:: Source material
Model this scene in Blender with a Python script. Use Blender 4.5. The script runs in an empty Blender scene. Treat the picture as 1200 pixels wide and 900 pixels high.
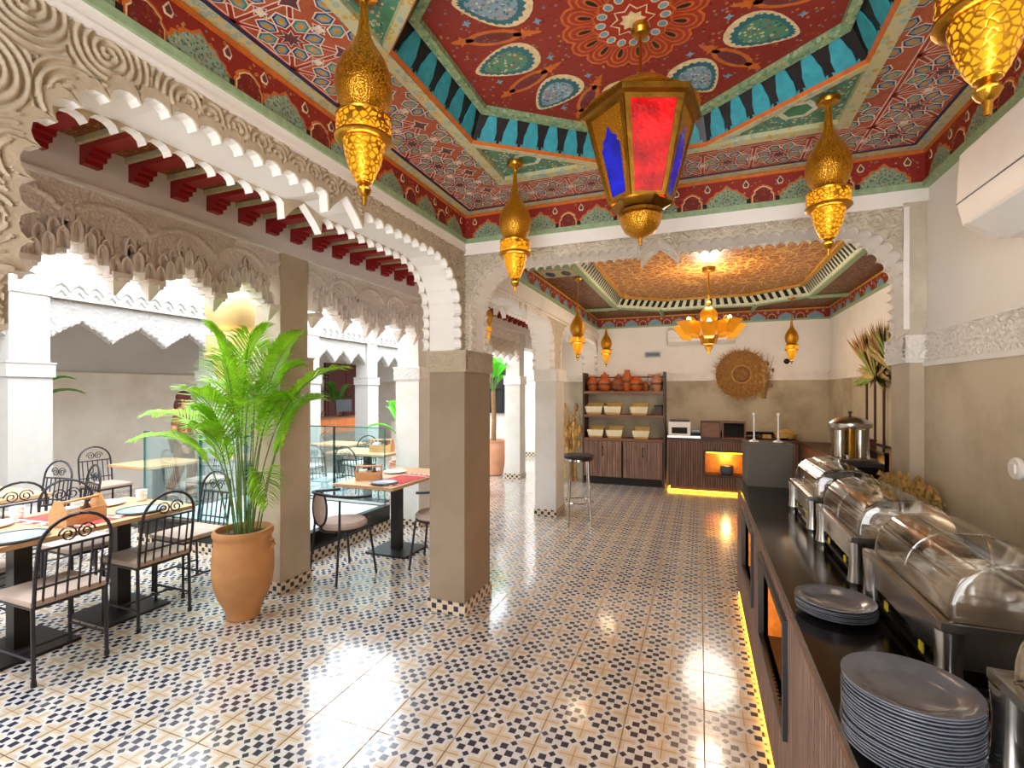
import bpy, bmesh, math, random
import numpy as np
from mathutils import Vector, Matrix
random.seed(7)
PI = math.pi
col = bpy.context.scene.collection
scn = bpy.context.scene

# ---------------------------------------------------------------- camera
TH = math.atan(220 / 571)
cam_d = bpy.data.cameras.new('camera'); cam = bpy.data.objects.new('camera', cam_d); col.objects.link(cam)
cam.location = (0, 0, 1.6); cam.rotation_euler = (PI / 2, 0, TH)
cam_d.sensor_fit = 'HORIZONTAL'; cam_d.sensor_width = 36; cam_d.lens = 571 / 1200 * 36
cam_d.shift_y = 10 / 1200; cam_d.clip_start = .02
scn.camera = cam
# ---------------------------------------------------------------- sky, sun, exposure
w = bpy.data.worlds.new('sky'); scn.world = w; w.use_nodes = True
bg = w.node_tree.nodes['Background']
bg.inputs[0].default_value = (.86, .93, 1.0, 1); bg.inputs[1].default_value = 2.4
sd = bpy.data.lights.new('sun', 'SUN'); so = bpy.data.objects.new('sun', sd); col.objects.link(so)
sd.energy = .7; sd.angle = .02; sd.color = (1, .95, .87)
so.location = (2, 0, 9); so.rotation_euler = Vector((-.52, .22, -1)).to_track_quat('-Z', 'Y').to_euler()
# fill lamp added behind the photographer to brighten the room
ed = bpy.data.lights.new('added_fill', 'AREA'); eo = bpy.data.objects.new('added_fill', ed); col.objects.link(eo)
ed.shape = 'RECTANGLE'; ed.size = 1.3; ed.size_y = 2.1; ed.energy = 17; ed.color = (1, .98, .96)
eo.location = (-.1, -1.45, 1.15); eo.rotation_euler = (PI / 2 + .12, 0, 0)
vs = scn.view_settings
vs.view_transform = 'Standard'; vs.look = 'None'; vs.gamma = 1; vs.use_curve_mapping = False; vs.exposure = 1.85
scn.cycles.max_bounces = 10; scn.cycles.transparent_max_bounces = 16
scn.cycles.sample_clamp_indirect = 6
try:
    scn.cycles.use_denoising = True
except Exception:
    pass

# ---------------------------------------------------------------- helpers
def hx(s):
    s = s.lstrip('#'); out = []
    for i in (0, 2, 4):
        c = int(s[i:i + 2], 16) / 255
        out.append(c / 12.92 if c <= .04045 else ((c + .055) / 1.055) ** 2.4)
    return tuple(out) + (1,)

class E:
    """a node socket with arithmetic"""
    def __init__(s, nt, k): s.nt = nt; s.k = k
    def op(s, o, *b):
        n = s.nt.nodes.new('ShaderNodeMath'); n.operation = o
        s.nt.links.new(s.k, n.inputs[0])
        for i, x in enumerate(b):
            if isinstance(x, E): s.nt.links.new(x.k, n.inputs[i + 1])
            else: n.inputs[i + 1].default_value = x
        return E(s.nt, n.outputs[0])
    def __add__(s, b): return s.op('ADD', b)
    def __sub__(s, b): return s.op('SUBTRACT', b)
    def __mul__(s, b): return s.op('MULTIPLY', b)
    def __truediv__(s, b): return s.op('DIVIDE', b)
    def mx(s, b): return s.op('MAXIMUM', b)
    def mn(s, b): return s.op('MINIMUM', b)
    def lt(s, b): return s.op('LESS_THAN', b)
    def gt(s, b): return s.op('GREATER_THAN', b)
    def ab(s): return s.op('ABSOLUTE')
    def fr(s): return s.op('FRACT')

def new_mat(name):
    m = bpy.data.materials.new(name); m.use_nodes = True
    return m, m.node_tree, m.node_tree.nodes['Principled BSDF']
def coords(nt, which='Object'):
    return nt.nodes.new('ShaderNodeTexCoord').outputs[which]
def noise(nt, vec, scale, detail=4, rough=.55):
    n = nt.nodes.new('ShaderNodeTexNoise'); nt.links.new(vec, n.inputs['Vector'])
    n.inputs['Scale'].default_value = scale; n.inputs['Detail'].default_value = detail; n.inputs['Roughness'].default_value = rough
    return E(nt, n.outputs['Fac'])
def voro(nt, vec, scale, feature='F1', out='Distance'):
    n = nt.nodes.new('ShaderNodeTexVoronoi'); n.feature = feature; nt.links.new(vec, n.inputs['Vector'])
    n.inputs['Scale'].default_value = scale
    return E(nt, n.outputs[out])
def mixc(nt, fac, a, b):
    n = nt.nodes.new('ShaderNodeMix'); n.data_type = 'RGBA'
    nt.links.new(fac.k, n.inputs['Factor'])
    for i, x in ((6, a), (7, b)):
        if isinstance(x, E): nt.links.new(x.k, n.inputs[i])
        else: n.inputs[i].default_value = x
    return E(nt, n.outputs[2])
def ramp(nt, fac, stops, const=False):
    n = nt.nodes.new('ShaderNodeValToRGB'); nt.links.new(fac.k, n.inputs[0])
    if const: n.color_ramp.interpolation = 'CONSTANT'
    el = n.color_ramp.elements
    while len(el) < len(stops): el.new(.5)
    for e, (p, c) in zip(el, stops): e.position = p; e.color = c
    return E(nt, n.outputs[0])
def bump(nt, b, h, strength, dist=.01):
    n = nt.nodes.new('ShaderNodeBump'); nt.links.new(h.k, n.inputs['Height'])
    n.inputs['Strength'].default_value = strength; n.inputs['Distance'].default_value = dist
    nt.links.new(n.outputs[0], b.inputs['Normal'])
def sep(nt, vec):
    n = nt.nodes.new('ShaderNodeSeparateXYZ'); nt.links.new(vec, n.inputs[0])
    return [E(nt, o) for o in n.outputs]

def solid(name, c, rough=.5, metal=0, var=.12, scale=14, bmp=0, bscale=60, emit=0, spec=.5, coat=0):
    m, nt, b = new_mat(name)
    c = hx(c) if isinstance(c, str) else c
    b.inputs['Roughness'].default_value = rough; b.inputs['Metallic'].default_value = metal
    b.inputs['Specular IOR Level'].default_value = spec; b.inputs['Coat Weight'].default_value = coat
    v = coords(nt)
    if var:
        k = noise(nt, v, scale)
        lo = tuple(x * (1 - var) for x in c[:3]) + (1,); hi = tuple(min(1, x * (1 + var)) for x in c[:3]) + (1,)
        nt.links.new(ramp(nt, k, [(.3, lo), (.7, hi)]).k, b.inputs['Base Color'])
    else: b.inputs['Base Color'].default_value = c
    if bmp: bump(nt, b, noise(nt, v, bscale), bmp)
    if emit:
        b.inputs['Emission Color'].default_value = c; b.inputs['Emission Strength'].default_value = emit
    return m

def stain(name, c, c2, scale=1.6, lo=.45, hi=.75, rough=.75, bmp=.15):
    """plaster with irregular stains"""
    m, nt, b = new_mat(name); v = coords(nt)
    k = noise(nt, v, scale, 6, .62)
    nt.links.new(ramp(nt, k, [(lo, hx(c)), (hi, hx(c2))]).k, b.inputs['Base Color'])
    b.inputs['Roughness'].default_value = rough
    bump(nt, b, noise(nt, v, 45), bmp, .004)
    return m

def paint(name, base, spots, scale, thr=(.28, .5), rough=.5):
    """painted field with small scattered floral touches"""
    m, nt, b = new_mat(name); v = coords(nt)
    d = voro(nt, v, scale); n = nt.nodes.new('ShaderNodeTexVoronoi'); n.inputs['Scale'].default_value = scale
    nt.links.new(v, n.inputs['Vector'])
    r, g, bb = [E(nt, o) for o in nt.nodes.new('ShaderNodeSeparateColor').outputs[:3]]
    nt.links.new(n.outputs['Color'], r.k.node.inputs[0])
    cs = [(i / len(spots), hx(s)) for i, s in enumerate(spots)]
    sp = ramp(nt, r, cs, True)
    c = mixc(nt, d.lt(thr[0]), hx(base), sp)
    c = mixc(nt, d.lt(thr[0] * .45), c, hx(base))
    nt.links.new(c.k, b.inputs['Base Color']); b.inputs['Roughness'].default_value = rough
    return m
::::
:: Source material
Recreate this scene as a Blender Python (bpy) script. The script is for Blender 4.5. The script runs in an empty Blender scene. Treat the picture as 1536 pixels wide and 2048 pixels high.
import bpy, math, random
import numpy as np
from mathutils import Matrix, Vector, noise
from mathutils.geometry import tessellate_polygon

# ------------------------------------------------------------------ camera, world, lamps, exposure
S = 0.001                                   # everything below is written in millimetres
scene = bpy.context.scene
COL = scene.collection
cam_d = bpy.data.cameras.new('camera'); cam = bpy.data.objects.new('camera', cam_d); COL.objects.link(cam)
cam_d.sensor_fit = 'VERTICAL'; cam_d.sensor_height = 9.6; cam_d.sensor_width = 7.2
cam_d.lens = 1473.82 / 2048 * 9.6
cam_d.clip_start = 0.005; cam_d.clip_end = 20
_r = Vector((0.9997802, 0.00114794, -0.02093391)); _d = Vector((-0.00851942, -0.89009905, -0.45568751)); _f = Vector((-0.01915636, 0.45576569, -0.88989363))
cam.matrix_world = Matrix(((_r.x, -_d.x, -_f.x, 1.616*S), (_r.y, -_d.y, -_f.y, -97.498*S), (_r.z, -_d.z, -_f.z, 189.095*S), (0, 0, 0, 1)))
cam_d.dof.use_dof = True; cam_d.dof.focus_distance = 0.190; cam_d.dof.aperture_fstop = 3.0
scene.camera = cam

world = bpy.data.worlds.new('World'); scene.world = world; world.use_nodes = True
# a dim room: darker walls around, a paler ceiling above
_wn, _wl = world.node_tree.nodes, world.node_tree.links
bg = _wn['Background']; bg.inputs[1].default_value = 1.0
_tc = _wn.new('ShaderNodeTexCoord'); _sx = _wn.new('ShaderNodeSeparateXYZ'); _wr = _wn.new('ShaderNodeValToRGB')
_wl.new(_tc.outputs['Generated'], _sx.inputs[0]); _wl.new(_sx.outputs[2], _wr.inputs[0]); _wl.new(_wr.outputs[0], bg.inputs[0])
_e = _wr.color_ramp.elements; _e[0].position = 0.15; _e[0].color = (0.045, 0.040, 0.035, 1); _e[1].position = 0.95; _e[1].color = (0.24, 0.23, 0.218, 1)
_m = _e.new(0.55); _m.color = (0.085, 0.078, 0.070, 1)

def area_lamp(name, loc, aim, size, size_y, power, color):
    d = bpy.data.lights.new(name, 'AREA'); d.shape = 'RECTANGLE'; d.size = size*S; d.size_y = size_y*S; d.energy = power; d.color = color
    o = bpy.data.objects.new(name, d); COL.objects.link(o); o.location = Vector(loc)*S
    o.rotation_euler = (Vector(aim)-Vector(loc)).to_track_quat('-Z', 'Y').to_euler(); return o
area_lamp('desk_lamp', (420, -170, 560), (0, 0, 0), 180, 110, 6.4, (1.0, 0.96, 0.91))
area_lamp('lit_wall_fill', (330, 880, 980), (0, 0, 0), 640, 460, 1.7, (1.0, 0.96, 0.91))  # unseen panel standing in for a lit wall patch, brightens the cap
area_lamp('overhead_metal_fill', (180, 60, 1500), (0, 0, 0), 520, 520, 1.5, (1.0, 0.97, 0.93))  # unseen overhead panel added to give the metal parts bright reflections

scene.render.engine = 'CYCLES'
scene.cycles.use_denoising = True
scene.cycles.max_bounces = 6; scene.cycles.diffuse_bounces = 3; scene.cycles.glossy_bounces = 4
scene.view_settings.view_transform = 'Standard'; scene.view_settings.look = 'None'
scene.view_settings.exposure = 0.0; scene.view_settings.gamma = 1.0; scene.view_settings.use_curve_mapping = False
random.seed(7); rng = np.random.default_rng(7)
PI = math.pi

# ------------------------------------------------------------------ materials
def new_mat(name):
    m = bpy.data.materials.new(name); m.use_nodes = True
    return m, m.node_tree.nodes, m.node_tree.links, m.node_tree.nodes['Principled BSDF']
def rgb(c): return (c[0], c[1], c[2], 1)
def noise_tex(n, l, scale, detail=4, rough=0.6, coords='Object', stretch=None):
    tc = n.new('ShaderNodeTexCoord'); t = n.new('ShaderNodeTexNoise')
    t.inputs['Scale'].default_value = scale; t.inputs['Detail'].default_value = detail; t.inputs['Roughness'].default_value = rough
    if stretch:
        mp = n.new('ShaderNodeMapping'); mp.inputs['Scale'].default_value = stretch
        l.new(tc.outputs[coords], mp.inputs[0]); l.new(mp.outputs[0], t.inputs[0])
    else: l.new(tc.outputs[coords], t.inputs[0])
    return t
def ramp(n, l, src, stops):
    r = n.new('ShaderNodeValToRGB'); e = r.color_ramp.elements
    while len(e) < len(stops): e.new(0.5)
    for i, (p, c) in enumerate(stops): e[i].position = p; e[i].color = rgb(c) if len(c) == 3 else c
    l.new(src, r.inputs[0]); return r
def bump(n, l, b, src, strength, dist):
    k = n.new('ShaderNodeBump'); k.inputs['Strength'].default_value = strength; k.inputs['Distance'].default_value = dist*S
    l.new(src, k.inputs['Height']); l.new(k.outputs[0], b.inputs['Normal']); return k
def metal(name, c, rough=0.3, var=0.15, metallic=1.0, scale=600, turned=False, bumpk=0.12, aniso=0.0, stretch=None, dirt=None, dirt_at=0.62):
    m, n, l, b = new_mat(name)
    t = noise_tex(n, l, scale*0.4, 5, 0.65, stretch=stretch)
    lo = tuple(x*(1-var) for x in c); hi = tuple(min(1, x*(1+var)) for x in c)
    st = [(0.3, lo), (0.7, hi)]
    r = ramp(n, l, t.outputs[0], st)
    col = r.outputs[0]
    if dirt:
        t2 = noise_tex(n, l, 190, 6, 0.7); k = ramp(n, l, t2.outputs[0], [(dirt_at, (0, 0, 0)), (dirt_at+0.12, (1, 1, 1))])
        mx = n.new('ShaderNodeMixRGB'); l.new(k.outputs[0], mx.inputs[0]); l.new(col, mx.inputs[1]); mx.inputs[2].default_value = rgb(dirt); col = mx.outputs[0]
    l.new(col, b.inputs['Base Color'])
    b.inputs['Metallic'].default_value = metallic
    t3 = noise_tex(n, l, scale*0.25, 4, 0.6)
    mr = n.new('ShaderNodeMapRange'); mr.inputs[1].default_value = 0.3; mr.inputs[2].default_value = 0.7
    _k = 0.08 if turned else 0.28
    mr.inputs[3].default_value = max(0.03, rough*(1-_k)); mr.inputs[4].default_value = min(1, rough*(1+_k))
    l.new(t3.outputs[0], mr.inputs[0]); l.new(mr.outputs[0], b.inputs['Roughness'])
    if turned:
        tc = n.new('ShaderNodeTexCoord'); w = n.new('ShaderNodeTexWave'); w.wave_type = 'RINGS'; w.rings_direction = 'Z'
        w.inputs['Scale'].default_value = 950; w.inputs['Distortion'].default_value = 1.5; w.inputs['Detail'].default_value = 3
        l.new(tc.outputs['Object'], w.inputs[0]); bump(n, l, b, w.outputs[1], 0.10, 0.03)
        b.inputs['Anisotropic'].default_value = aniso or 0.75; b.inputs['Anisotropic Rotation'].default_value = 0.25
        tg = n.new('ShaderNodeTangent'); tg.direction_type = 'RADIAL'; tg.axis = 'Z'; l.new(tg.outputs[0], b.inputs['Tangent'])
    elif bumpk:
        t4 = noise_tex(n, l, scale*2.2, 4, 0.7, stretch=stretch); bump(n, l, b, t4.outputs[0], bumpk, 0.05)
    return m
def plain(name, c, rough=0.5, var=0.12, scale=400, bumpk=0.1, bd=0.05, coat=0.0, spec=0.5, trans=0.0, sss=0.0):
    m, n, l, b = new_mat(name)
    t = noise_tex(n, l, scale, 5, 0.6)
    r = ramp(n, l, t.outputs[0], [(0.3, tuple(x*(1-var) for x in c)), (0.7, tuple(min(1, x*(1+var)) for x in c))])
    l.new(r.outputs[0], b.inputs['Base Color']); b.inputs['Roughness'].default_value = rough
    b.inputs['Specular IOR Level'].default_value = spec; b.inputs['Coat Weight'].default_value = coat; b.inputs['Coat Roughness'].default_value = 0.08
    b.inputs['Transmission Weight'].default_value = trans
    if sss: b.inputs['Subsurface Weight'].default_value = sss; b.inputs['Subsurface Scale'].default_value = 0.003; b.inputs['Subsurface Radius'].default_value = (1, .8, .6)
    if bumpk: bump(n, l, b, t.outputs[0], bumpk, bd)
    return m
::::
:: Source material
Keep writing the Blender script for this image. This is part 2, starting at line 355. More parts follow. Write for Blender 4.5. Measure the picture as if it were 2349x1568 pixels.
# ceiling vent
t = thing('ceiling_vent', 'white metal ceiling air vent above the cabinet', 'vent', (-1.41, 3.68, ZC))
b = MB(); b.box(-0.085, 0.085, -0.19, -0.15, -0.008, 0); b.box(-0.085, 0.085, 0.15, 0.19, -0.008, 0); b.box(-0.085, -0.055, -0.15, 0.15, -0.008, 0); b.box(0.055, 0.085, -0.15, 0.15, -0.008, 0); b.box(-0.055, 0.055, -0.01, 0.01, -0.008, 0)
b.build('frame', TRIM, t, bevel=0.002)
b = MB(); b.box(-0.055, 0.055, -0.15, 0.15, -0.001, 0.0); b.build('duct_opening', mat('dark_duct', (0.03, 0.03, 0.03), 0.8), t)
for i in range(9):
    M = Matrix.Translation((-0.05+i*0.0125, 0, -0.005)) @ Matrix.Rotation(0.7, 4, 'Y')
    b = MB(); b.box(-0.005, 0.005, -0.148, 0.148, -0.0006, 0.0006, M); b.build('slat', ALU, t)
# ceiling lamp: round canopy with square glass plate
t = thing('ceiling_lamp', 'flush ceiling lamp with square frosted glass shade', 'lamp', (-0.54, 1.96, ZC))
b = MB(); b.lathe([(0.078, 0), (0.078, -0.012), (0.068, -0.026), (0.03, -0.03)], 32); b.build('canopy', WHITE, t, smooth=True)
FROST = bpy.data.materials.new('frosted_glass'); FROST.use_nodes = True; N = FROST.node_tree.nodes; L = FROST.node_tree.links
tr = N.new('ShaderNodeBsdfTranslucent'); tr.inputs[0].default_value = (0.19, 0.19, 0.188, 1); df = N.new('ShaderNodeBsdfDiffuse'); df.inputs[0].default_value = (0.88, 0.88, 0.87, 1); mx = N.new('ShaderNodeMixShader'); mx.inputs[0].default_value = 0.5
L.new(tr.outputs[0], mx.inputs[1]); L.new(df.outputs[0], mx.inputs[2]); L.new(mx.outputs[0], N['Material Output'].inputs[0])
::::
• Instructions for the task
Restate word for word the lines that begin at the one with "Model this scene" and end at the one with "scn = bpy.context.scene", including both, and leave every picture aside.

• The completed task
Model this scene in Blender with a Python script. Use Blender 4.5. The script runs in an empty Blender scene. Treat the picture as 1200 pixels wide and 900 pixels high.
import bpy, bmesh, math, random
import numpy as np
from mathutils import Vector, Matrix
random.seed(7)
PI = math.pi
col = bpy.context.scene.collection
scn = bpy.context.scene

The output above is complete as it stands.